В результате этих и подобных речей в декабре 1922 г. (заметим: приблизительно в то время, когда власти приняли окончательное решение прекратить контакты с ОСРОГ) В. Г. Чертков был вызван на Лубянку, где, по свидетельству следственного дела, вел себя вызывающе, отказался отвечать на вопросы и дать подписку о невыезде, сопроводив ее довольно скандальным объяснением.

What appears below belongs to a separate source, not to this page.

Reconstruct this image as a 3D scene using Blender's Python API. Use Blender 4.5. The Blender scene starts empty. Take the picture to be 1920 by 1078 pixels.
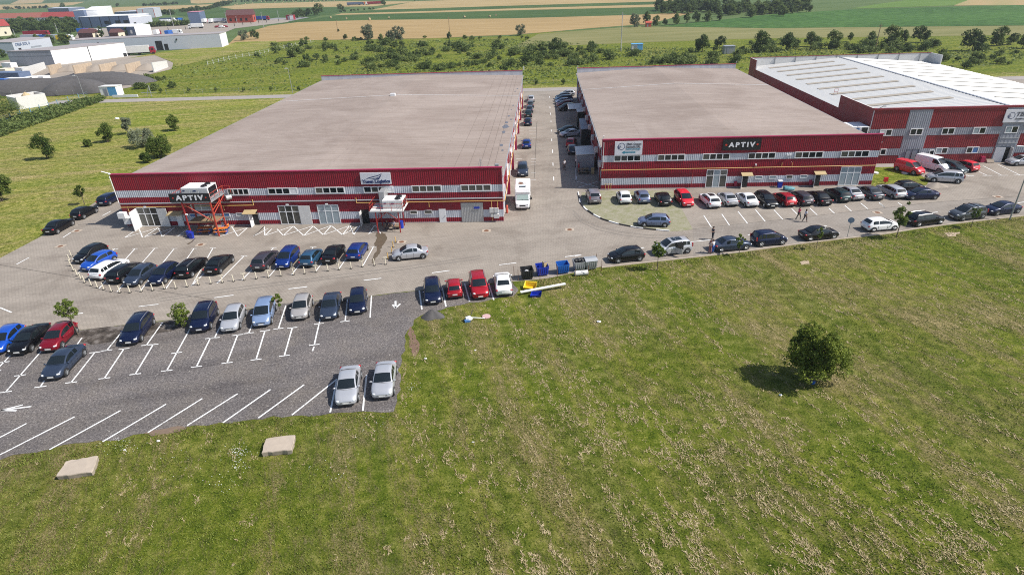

«На предъявленное мне предложение дать подписку о невыезде и явке по первому требованию властей я отвечаю, что, как не признаю по своим убеждениям никакой власти, в том числе и Советской, я никаких обязательств дать не могу и потому предложенную мне подписку подписать отказываюсь, но добавляю, что уезжать и вообще скрываться от власти я не собираюсь и не буду».
Шенталинский В. Донос на Сократа // Новый мир. 1996. № 11. С. 181.
22 декабря после нового допроса В. Г. Чертков записал в протоколе: «Не признавая по своим религиозным убеждениям никакой насильственной государственной власти, не смотрю на этот так называемый “протокол” как на официальную бумагу, которую я был бы обязан подписать. Если же подписываю ее, то только как простое заявление, которое может устранить ненужные недоразумения»[309].
Итогом этих допросов было предложение выслать В. Г. Черткова за пределы РСФСР. 27 декабря 1922 г. Комиссия НКВД по административным высылкам принимает решение о высылке В. Г. Черткова в Германию на три года «за антисоветскую деятельность, выразившуюся в резкой критике советской власти и агитации против службы в Красной Армии»[310]. В начале 1923 г. в ответ на требование явиться в ГПУ В. Г. Чертков ответил очень красноречивым посланием.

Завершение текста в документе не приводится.